The Mountaineers are 6-3 on the court since that time period with back-to-back wins over ranked teams. That included the first win against a top ten ranked conference opponent since 2010 when Huggins and his team traveled to Lubbock to knock off No. 7 Texas Tech.
West Virginia found a new offensive identity, too. Gone was the two bigs look that often jammed up the lane and made the offense looked as if it was stuck in a time warp. Instead, replaced by a new four-out look that operated with spacing and ball screens allowing junior Derek Culver to work in the paint and getting the shooters around him the ball to get looks at the basket or on the perimeter.
"It gives me a little more freedom coming off ball screens and making reads. I don’t know if I saw it coming. I knew change was going to happen but I didn’t know if we were going to be willing as a program and staff to do that," junior guard Jordan McCabe said.
Over the first nine games since the departure of Tshiebwe, the team has made 85-196 three-pointers. That is 43-percent during that stretch of time. That’s a small sample size, yes, but if it held serve it would put the Mountaineers right at the top of the rankings in that category.
The Mountaineers have taken 36-percent of their attempts from three-point rage during that time.
As far as the ten games before the departure? West Virginia shot 54-178 from deep. That’s 30-percent. Again, small sample size but that falls in somewhere around the 300’s in all of college basketball if that total would have remained there for the course of the year.
The total percentage of their attempts from deep was at 29-percent during that span.
Just for reference, due to the recent stretch the Mountaineers have risen their overall rankings from one of the worst three-point shooting teams in the nation to 37-percent which cements them inside the top 40. That is a significant jump with essentially the same group of players.
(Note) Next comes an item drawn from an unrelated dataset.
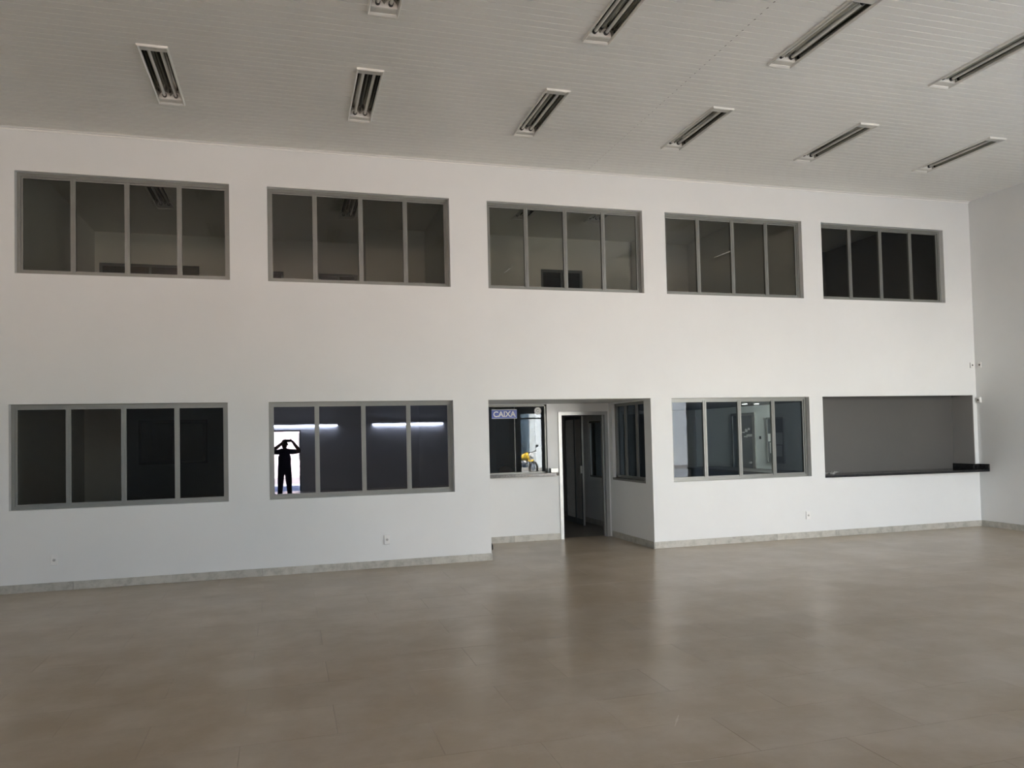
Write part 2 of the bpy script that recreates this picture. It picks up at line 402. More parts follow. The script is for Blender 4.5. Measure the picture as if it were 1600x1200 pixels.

That means that West Virginia is taking and making more three-pointers at a higher rate.
Across the board, sophomore guard Miles McBride is shooting 50-percent (19-38), senior guard Taz Sherman is at 43-percent (19-44), junior guard Sean McNeil 22-53 (41.5-percent) and redshirt freshman forward Jalen Bridges at 54-percent (13-24) are all shooting at a high clip over that nine-game stretch.
Beforehand those totals over the first ten games were McBride 37.5-percent (12-32), Sherman 36-percent (12-33), McNeil 34-percent (18-53) and Bridges at 9-percent (1-11).
Bridges’ total can be attributed to the fact that he was used primarily as a reserve before the shakeup with the lineup and has stepped into a much more significant role.
“We’re just playing a different style on offense it’s opened a lot of different looks for guys and playing with more freedom,” McNeil said.
It’s a recipe that seems to be working as the Mountaineers have suddenly unbottled the formula to make shots, which has made them a difficult matchup for every team moving forward. Spacing matters and West Virginia is proof of that.